Let such a mother teach her children to be quiet and still when their father is present. Let her make every effort to accustom them to habits of industry. And let her do everything in her power to induce them to be respectful and affectionate to their father. This course is, indeed, the best which can be adopted to reclaim the unhappy parent. The more cheerful you can make home to him, the stronger are the inducements which are presented to draw him away from scenes into which be ought not to enter.

It is true, there is no situation more difficult than the one we are now describing. But that even these difficulties are not insurmountable, facts have not unfrequently proved. Many cases occur in which the mother triumphantly surmounts them all, and rears up a virtuous and happy family. Her husband is most brutally intemperate; and I need not here depict the scenes through which such a mother is called to pass. She sees, however, that the welfare of the family is dependent upon her, and accordingly nerves her heart resolutely to meet her responsibilities. She commences in the earliest infancy of her children, teaching them implicit obedience.

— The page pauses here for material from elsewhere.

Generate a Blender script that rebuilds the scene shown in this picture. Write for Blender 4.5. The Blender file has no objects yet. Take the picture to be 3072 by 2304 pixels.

She binds them to her with those ties from which they would never be able or desirous to break. The most abundant success rewards her efforts.

The older her children grow, the more respectful and attentive they become, for the more clearly they see that they are indebted to their mother for salvation from their father's disgrace and woe. Every sorrow of such a mother is alleviated by the sympathy and affection of her sons. She looks around upon them with feelings of maternal gratification, which no language can describe. They feel the worth and dignity of her character. Though her situation in life may be humble, and though her mind may not be stored with knowl-edge, yet her moral worth, and her judicious government, command their reverence.

In a family of this sort, in one of the States of America, one cold December night, the mother was sitting alone by the fire, between the hours of nine and ten, waiting for the return of her absent husband. Her sons, fatigued with the labors of the day, had all retired to rest. A little before ten, her husband came in from the neighboring store, where he had passed the evening with his degraded associates. He insisted in calling up the boys at that unreasonable hour, to send them into the wood-lot for a load of wood. Though there was an ample supply of fuel at the house, he would not listen to reason, but stamped and swore that the boys should go.

The mother, finding it utterly in vain to oppose his wishes, called her sons, and told them that their father insisted upon their going with the team to the wood-lot. She spoke to them fondly; told them she was sorry they must go; but, said she, Remember that he is your father? Her sons were full-grown young men. But at their mother's voice, they immediately arose, and without a murmur, brought out the oxen and went to the woods. They had perfect confidence in her judgment and her management.

While they were absent, their mother was busy in preparing an inviting supper for them on their return. The drunken father soon retired. About midnight, the sons finished their tasks, and entering the house, found their mother ready to receive them with cheerfulness and smiles. A bright fire was blazing upon the hearth. The room was warm and pleasant. With keen appetites and that cheerfulness of spirits which generally accompanies the performance of duty, those children sat down with their much-loved parent to the repast she had provided, and soon after, all were reposing in the quietude of sleep.

Many a mother has been the guardian and saviour of her family. She has brought up her sons to industry, and her daughters to virtue. And in her old age, she has reaped a rich reward for all her toil, in the affections and attentions of her grateful children. She has struggled in tears and discouragement for many weary years, till at last God has dispelled all the gloom, and filled her heart with joy in witnessing the blessed results of her fidelity. Be not, therefore, desponding. That which has once been done may be done again.